A ce poste, elle manoeuvre en faveur du rapprochement de son parti avec le Parti socialiste populaire et le Parti social-libéral et prône la formation d'un gouvernement d'union soutenu par l'Alliance rouge et verte en cas de victoire des forces de gauche. "Elle a su panser les blessures remontant au début des années 1990 et reconstruire une unité dans le parti grâce à des qualités de chef, à la fois autoritaire et capable de travailler en équipe" affirme Rune Subage, politologue de l'université d'Aarhus.

Ayant réussi à fédérer la gauche danoise et à remporter les élections, elle devrait donc devenir la première femme Premier ministre de l'histoire du Danemark.
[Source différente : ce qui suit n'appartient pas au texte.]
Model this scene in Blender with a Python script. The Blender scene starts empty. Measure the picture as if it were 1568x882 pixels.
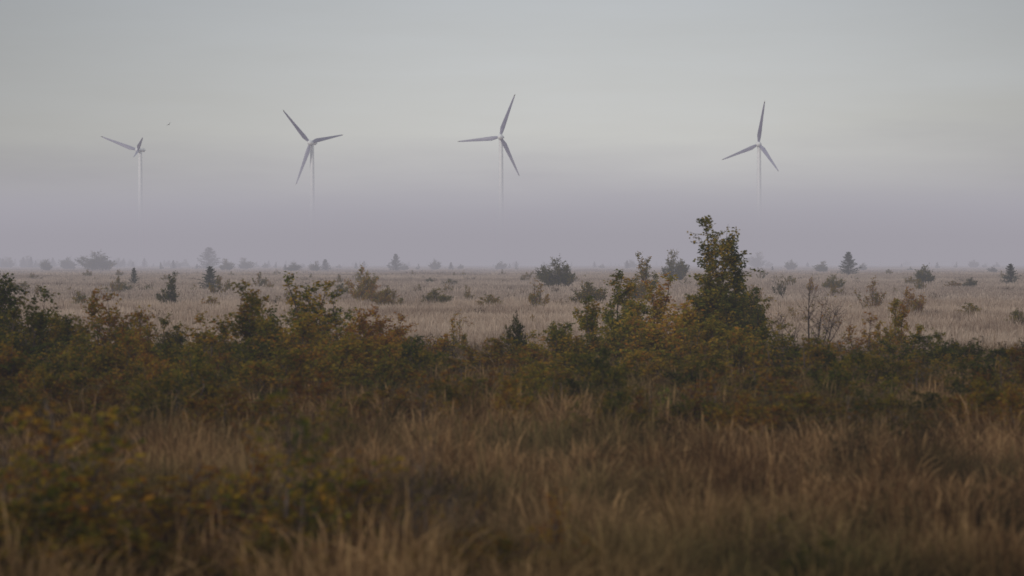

Si la victoire du Bloc rouge est indéniable, la gauche a cependant obtenu une courte majorité. La formation du prochain gouvernement pourrait être difficile. La coalition conduite par Helle Thorning-Schmidt reste effectivement très hétérogène. Ainsi, le Parti social-libéral (RV), positionné au centre sur l'échiquier politique, est favorable à une politique économique libérale et a cherché, durant la campagne électorale, à minimiser le rôle que pourraient avoir le Parti populaire socialiste et la Liste de l'unité dans un futur gouvernement. Ces partis ont des opinions divergentes sur plusieurs dossiers importants : la réforme des retraites, l'immigration, la fiscalité et la politique économique.

Par ailleurs, l'alternance ne devrait pas profondément modifier le visage du Danemark. "Les différences sont minimes entre les deux bords de l'échiquier politique. Les changements ne seront pas très importants" a affirmé Bo Sandemann Rasmussen, professeur de science politique de l'université Aarhus.